Tax provisions which expired in December 2011: These provisions include the front page adjustments for both educator expenses(up to $250) and tuition deduction (up to $4,000) as well as a refundable adoption credit and deducting state sales tax in lieu of state income taxes. Many of these have been on the chopping block many times and given a reprieve at the last minute. Will that happen again this year? Only time will tell.

Delays in filing tax returns: The IRS does not write tax code, it enforces tax code written by Congress. So what does the IRS do when final decisions on the tax code haven't been made? It waits on releasing tax forms. When tax code is changed at the last minute tax forms, tax instructions and the software used by the IRS to process returns need to be changed. This takes time and often affects when filing begins for entire classes of filers. In 2010, filers who planned to itemize were not allowed to file until Feb. 14. In 2008, filers claiming college credits, child care credits and three less-used credits were delayed from filing, again until Mid-February. In 2007, as well as being delayed, those claiming the tuition deduction or educator expenses needed to modify lines on their form 1040s to show they were taking these adjustments.

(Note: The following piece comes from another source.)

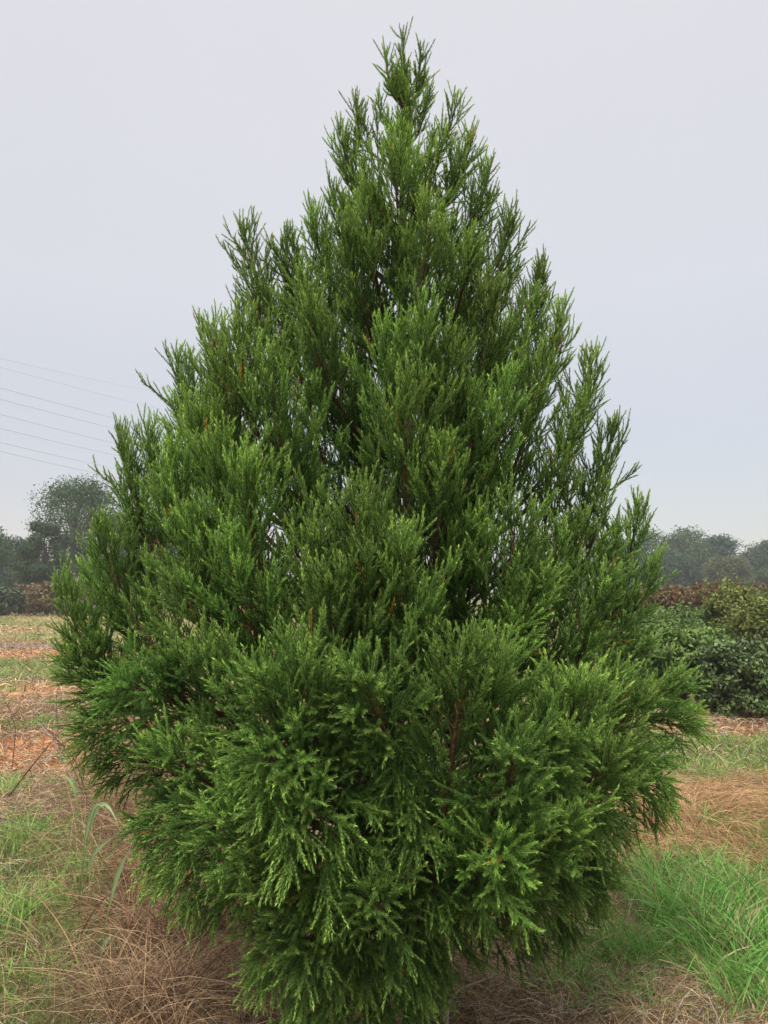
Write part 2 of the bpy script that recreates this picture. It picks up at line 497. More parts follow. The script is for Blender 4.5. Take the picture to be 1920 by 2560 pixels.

In 2013, the earliest date for electronic filing will be Jan. 22, five days later than last year. In addition, the IRS cautions that last minute changes are likely to delay filing for millions of taxpayers.

With an expected last minute patch to the AMT, and possible other changes, this will be yet another tax season to monitor IRS announcements carefully to be sure you don't miss out on any last minute changes. Even if we miss the cliff, it's likely to be a rough ride.